Michael Mark, Esq., ’74

Michael MarkMichael Mark, Esq., '74 hasn't traveled beyond the moon—yet—but he has been involved in "planetary entry, descent and landing." For the last 15 years, he has served as an associate chief counsel for NASA at the Langley Research Center in Virginia. He's a team lead in the legal office at the facility, which focuses on aerospace research.

"If it encompasses landing on a planetary body, we would be involved," he says. "Langley has had a hand in the Mars landers, in parachutes, in heat shields, landing systems and orbiters—we're even involved with some newer systems."

He credits his liberal arts education from F&M with permanently stretching his mind and his ability to learn different things.

"I work with scientists and engineers, and I can understand the basics of what they do," he says. "That's what a liberal arts education does for you. You absorb things you don't even realize you are learning, and it provides you with the tools you need to analyze and think."

Before touching down at NASA, Mark was a judge advocate with the U.S. Air Force for more than 20 years. He earned his law degree from George Washington University, but Mark started on the path to a legal career with a government major at Franklin & Marshall College—and the support of the faculty.

"Grier Stephenson (Emeritus Charles A. Dana Professor of Government) was very supportive of law school for me," he remembers. "I figured I could practice business with a law degree but I couldn't practice law with an MBA—so law school it was!" He remembers being in class with students who did their undergraduate work at Harvard, University of Pennsylvania, and Yale, and he felt he was more prepared than any of them.

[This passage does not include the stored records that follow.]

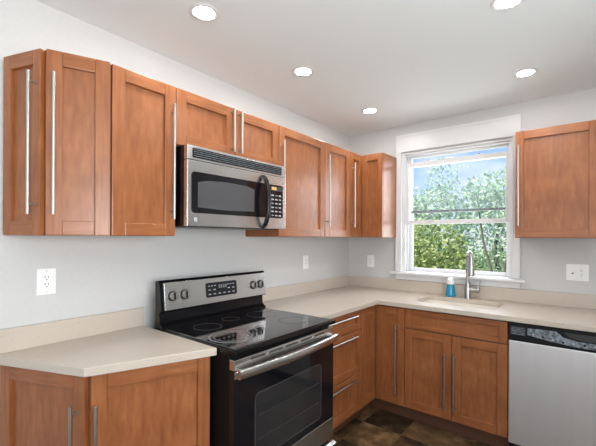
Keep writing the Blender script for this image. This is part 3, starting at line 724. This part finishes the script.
def tree(name, label, base, blobs, n, size, lm, stems, cat='tree', group=None):
    r = thing(name, label, cat, (*base, GZ), 0, group)
    rnd = random.Random(hash((round(base[0] * 100), n)) & 0xffff)
    verts = []; faces = []
    wts = [b[3] * b[4] * b[5] for b in blobs]; tot = sum(wts)
    for b, wt in zip(blobs, wts):
        for _ in range(int(n * wt / tot)):
            while True:
                p = Vector((rnd.uniform(-1, 1), rnd.uniform(-1, 1), rnd.uniform(-1, 1)))
                if p.length <= 1 and rnd.random() < 0.25 + 0.75 * p.length ** 2: break
            c = Vector((b[0] + p.x * b[3], b[1] + p.y * b[4], b[2] + p.z * b[5]))
            u = Vector((rnd.gauss(0, 1), rnd.gauss(0, 1), rnd.gauss(0, 1))).normalized(); v = u.orthogonal().normalized()
            s = size * rnd.uniform(0.6, 1.4); k = len(verts)
            verts += [c - u * s, c + v * s * 0.42, c + u * s, c - v * s * 0.42]; faces.append((k, k + 1, k + 2, k + 3))
    me = bpy.data.meshes.new('foliage'); me.from_pydata(verts, [], faces); me.materials.append(lm)
    o = bpy.data.objects.new('foliage', me); C.objects.link(o); o.parent = r
    t = MB().use(bark)
    for path, ra in stems:
        k = len(path); t.tube(path, [ra * (1 - 0.7 * i / (k - 1)) for i in range(k)], [ra * (1 - 0.7 * i / (k - 1)) for i in range(k)], up=(1, 0.1, 0), n=8)
    t.build('trunk', r, smooth=True)
    return r
def wig(x, y, z0, x1, y1, z1, k=6, a=0.08, seed=1):
    q = random.Random(seed)
    return [(x + (x1 - x) * i / k + (q.uniform(-a, a) if 0 < i else 0), y + (y1 - y) * i / k + (q.uniform(-a, a) if 0 < i else 0), z0 + (z1 - z0) * i / k) for i in range(k + 1)]
GT = 'garden trees and shrubs'
tree('shrub', 'dense sunlit yellow-green shrub filling the lower left of the window', (-0.05, 2.6), [(-0.45, 0, 1.15, 0.6, 0.5, 1.10), (0.20, 0.1, 1.1, 0.55, 0.5, 1.0), (-0.05, 0.1, 1.9, 0.6, 0.45, 0.45), (0.52, 0.2, 0.95, 0.32, 0.4, 0.80)], 7000, 0.040, lf_y,
     [(wig(0, 0, 0, -0.2, 0, 1.8, seed=3), 0.035), (wig(0.1, 0, 0, 0.35, 0.1, 1.7, seed=4), 0.03)], 'shrub', GT)
tree('shrub', 'mid-green shrub in the lower right of the window, behind the faucet', (1.40, 2.7), [(-0.02, 0, 0.85, 0.55, 0.45, 0.85), (0.45, 0.2, 0.95, 0.4, 0.4, 0.85)], 4200, 0.042, lf_g,
     [(wig(0, 0, 0, 0.1, 0, 1.2, seed=5), 0.03), (wig(0, 0, 0, -0.25, 0.1, 1.1, seed=6), 0.025)], 'shrub', GT)
tree('tree', 'thin many-stemmed tree with bare trunks at the right of the window', (0.80, 4.3), [(0.1, 0, 2.95, 0.9, 0.6, 0.35), (-0.4, 0, 2.75, 0.4, 0.5, 0.30), (0.5, 0, 2.3, 0.25, 0.4, 0.4)], 1700, 0.05, lf_b,
     [(wig(-0.1, 0, 0, -0.45, 0, 2.9, seed=7), 0.035), (wig(0, 0, 0, 0.05, 0.1, 3.0, seed=8), 0.04), (wig(0.12, 0, 0, 0.5, 0, 2.9, seed=9), 0.035), (wig(0.2, 0, 0, 0.3, 0, 2.5, seed=10), 0.025)], 'tree', GT)
tree('tree', 'pale green tree rising at the left of the upper window', (-1.0, 6.2), [(-0.9, 0, 2.2, 0.8, 0.8, 1.0), (0.0, 0, 2.4, 0.75, 0.8, 1.0), (0.05, 0, 3.3, 0.42, 0.45, 0.75), (-0.7, 0, 2.9, 0.4, 0.5, 0.5)], 4200, 0.055, lf_b,
     [(wig(-0.1, 0, 0, 0.05, 0, 3.4, seed=11), 0.05), (wig(-0.1, 0, 1.2, -0.8, 0, 3.1, seed=12), 0.05)], 'tree', GT)
tree('tree', 'lower pale green tree in the middle of the upper window', (-0.3, 9.6), [(0, 0, 2.0, 1.5, 0.9, 1.1), (0.3, 0, 2.75, 0.7, 0.7, 0.4), (-0.8, 0, 2.8, 0.7, 0.6, 0.4), (1.3, 0, 1.9, 0.8, 0.7, 1.0)], 4800, 0.065, lf_b,
     [(wig(0, 0, 0, 0.05, 0, 2.8, seed=13), 0.09), (wig(0, 0, 1.2, 0.6, 0, 3.0, seed=14), 0.05)], 'tree', GT)
tree('tree', 'feathery green tree rising at the right of the upper window', (1.15, 6.6), [(0.2, 0, 2.4, 0.9, 0.8, 1.0), (-0.35, 0, 2.6, 0.45, 0.6, 0.5), (0.05, 0, 3.4, 0.5, 0.5, 0.65)], 4200, 0.055, lf_g,
     [(wig(0, 0, 0, 0.1, 0, 3.7, seed=15), 0.09), (wig(0, 0, 1.2, -0.3, 0, 3.0, seed=16), 0.05)], 'tree', GT)
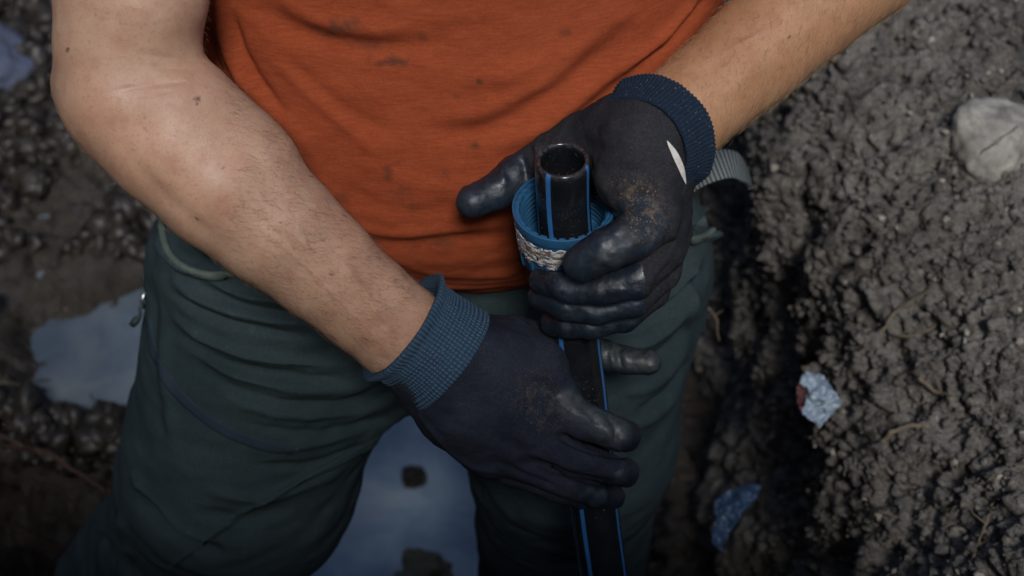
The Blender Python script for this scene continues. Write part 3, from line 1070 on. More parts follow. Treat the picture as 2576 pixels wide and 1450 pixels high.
def hair_object(idx, n, ax, L, thick, seed, mat, label):
    global HV
    HV = []
    hairs(idx, n, ax, L, thick, seed)
    A = np.stack(HV, 1)          # n, 12, 3
    Vh = A.reshape(-1, 3)
    o_ = np.arange(n)[:, None] * 12
    F = []
    for k in range(3):
        for a, b in ((0, 1), (1, 2), (2, 0)):
            F.append(np.stack([o_[:, 0] + k * 3 + a, o_[:, 0] + k * 3 + b, o_[:, 0] + k * 3 + 3 + b, o_[:, 0] + k * 3 + 3 + a], 1))
    o = mesh_obj("arm_hair", Vh, np.concatenate(F), mat)
    o['kind'] = 'stuff'
    o['label'] = label
    attach(o, person)


M['hair_dark'] = mat_plain("dark_arm_hair", (0.035, 0.02, 0.012), .4, .5, .2)
M['hair_gold'] = mat_plain("golden_arm_hair", (0.55, 0.36, 0.16), .35, .6, .2)
lowhalf = cr[(u[cr] > 560)]
hair_object(lowhalf, 7000, ax_r, .012, .000050, 1, M['hair_dark'], "fine dark hair near the wrist")
hair_object(cr, 3000, ax_r, .007, .000040, 2, M['hair_gold'], "short pale hair")
hair_object(cl, 4000, ax_l, .010, .000052, 3, M['hair_dark'], "fine dark hair")
hair_object(cl, 5000, ax_l, .011, .000060, 4, M['hair_gold'], "golden sunlit hair")

# hair on the head
hf = Field(hd - .17, hd + .17, .004)
hf.ball(hd + upv * .012 - fwd * .012, .1, .01, (.82, .98, 1.18), Rm)
sl, X, Y, Z = hf.sub(hd - .17, hd + .17)
fx = (X - hd[0]) * 0 + (Y - hd[1]) * fwd[1] + (Z - hd[2]) * fwd[2]
uz = (Y - hd[1]) * upv[1] + (Z - hd[2]) * upv[2]
hf.F[sl] = np.maximum(hf.F[sl], (fx * .75 - uz * .5 - .012).astype(np.float32))
Vh, Qh = hf.mesh()
N0 = Vh - hd
Vh = Vh + N0 / np.linalg.norm(N0, axis=1)[:, None] * (fbm(Vh * 140, 3, 4) * .003)[:, None]
hair = mesh_obj("hair", Vh, Qh, M['hair_dark'])
attach(hair, person)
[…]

Mark, who supports F&M every year, has made a bequest and is working toward funding an endowed scholarship because he believes the College's intimate atmosphere, wonderful professors and overall quality must continue for future generations.

"At my first Homecoming & Family Weekend, Sid (the late Charles A. Dana Professor of Government Sidney Wise) told me I needed to support F&M," Mark says. "I was a law student with very little money and told him that. He handed me a dollar and said, ‘Give that to the College.’ So I did, and have done so ever since then. It was important to him, and I realized it should be important to me, for all the gifts I had received through my F&M education… I give to the College because I'd like others to have the opportunities and experiences I had."